Entanglement 'on demand' using squeezed light
The concept of entanglement was first formulated by Erwin Schrödinger and involves a situation in which two quantum systems, such as two light particles for example, are in a joint state, so that their behavior is mutually dependent to a greater extent than is normally (classically) possible. In the Tokyo experiment, continuous entanglement was achieved by means of entangling many photons with many other photons. This meant that the complete amplitudes and phases of two light fields were quantum correlated. Previous experiments only had a single photon entangled with another single photon – a less efficient solution. "The entanglement of photons functioned very well in the Tokyo experiment – practically at the press of a button, as soon as the laser was switched on," said van Loock, Professor for Theory of Quantum Optics and Quantum Information at Mainz University. This continuous entanglement was accomplished with the aid of so-called 'squeezed light', which takes the form of an ellipse in the phase space of the light field. Once entanglement has been achieved, a third light field can be attached to the transmitter. From there, in principle, any state and any number of states can be transmitted to the receiver. "In our experiment, there were precisely four sufficiently representative test states that were transferred from Alice to Bob using entanglement. Thanks to continuous entanglement, it was possible to transmit the photonic qubits in a deterministic fashion to Bob, in other words, in each run," added van Loock.

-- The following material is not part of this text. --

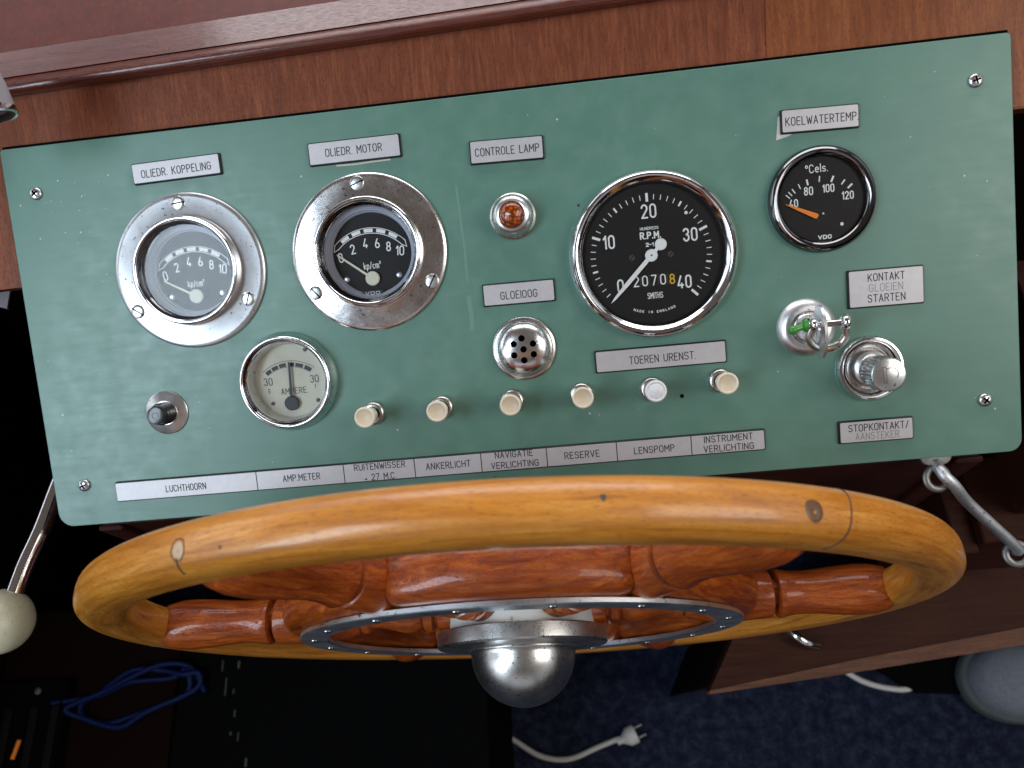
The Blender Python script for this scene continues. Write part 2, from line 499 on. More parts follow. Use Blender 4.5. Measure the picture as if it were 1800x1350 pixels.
W_ = .52
G = {
    'A': (W_, [[(0, 0), (W_ / 2, 1), (W_, 0)], [(.1, .32), (W_ - .1, .32)]]),
    'C': (W_, [A_(.26, .74, .26, .26, 15, 180, 6) + A_(.26, .26, .26, .26, 180, 345, 6)]),
    'D': (W_, [[(0, 0), (0, 1), (.24, 1)] + A_(.24, .72, .28, .28, 90, 0, 5) + A_(.24, .28, .28, .28, 0, -90, 5) + [(0, 0)]]),
    'E': (.44, [[(.44, 1), (0, 1), (0, 0), (.44, 0)], [(0, .52), (.36, .52)]]),
    'F': (.44, [[(.44, 1), (0, 1), (0, 0)], [(0, .52), (.36, .52)]]),
    'G': (W_, [A_(.26, .74, .26, .26, 15, 180, 6) + A_(.26, .26, .26, .26, 180, 360, 7) + [(.52, .48), (.28, .48)]]),
    'H': (W_, [[(0, 0), (0, 1)], [(W_, 0), (W_, 1)], [(0, .52), (W_, .52)]]),
    'I': (.0, [[(0, 0), (0, 1)]]),
    'K': (W_, [[(0, 0), (0, 1)], [(W_, 1), (0, .4)], [(.16, .53), (W_, 0)]]),
    'L': (.42, [[(0, 1), (0, 0), (.42, 0)]]),
    'M': (.62, [[(0, 0), (0, 1), (.31, .38), (.62, 1), (.62, 0)]]),
    'N': (W_, [[(0, 0), (0, 1), (W_, 0), (W_, 1)]]),
    'O': (W_, [stad(.52, 1, .26)]),
    'P': (.5, [[(0, 0), (0, 1), (.24, 1)] + A_(.24, .74, .26, .26, 90, -90, 8) + [(0, .48)]]),
    'R': (.5, [[(0, 0), (0, 1), (.24, 1)] + A_(.24, .74, .26, .26, 90, -90, 8) + [(0, .48)], [(.24, .48), (.5, 0)]]),
    'S': (W_, [A_(.26, .755, .25, .245, 20, 180, 6) + A_(.26, .755, .25, .245, 180, 250, 3) + A_(.26, .26, .26, .26, 70, -160, 9)]),
    'T': (.5, [[(0, 1), (.5, 1)], [(.25, 1), (.25, 0)]]),
    'U': (W_, [[(0, 1)] + A_(.26, .26, .26, .26, 180, 360, 8) + [(W_, 1)]]),
    'V': (W_, [[(0, 1), (W_ / 2, 0), (W_, 1)]]),
    'W': (.72, [[(0, 1), (.18, 0), (.36, .8), (.54, 0), (.72, 1)]]),
    '0': (.48, [stad(.48, 1, .24)]),
    '1': (.2, [[(0, .76), (.2, 1), (.2, 0)]]),
    '2': (.48, [A_(.24, .74, .24, .26, 170, -30, 8) + [(0, 0), (.48, 0)]]),
    '3': (.48, [A_(.23, .76, .23, .24, 160, -80, 8), A_(.24, .27, .24, .27, 80, -165, 9)]),
    '4': (.5, [[(.36, 0), (.36, .36)], [(.3, 1), (0, .22), (.5, .22)]]),
    '6': (.48, [A_(.24, .27, .24, .27, 0, 360, 12), [(0.005, .32), (.06, .55), (.3, 1)]]),
    '7': (.46, [[(0, 1), (.46, 1), (.14, 0)]]),
    '8': (.48, [A_(.24, .76, .21, .23, 0, 360, 12), A_(.24, .27, .24, .26, 0, 360, 12)]),
    '.': (.0, [[(0, 0), (0, .02)]]),
    '/': (.36, [[(0, -.05), (.36, 1.05)]]),
    '+': (.3, [[(0, .2), (.3, .2)], [(.15, .05), (.15, .35)]]),
    '-': (.28, [[(0, .5), (.28, .5)]]),
    ' ': (.3, []),
    'c': (.42, [A_(.22, .33, .22, .33, 45, 315, 9)]),
    'e': (.44, [[(0.01, .36), (.44, .36)] + A_(.22, .33, .22, .33, 5, 310, 10)]),
    'l': (.0, [[(0, 0), (0, 1)]]),
    's': (.38, [A_(.19, .49, .18, .165, 25, 230, 6) + A_(.19, .165, .19, .165, 60, -155, 7)]),
    'k': (.42, [[(0, 0), (0, 1)], [(.38, .64), (0, .26)], [(.14, .4), (.42, 0)]]),
    'p': (.44, [[(0, -.3), (0, .64)], A_(.22, .33, .22, .33, 180, -180, 12)]),
    'm': (.66, [[(0, 0), (0, .64)], [(0, .42)] + A_(.17, .48, .16, .17, 180, 0, 5) + [(.33, 0)], [(.33, .42)] + A_(.5, .48, .16, .17, 180, 0, 5) + [(.66, 0)]]),
    'o': (.24, [A_(.12, .8, .13, .17, 0, 360, 10)]),
    'q': (.22, [A_(.1, .92, .1, .1, 160, -30, 6) + [(0, .68), (.22, .68)]]),     # small raised two
}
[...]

Earlier attempts to achieve optical teleportation were performed differently and, before now, the concepts used have proved to be incompatible. Although in theory it had already been assumed that the two different strategies, from the discrete and the continuous world, needed to be combined, it represents a technological breakthrough that this has actually now been experimentally demonstrated with the help of the hybrid technique. "The two separate worlds, the discrete and the continuous, are starting to converge," concluded van Loock.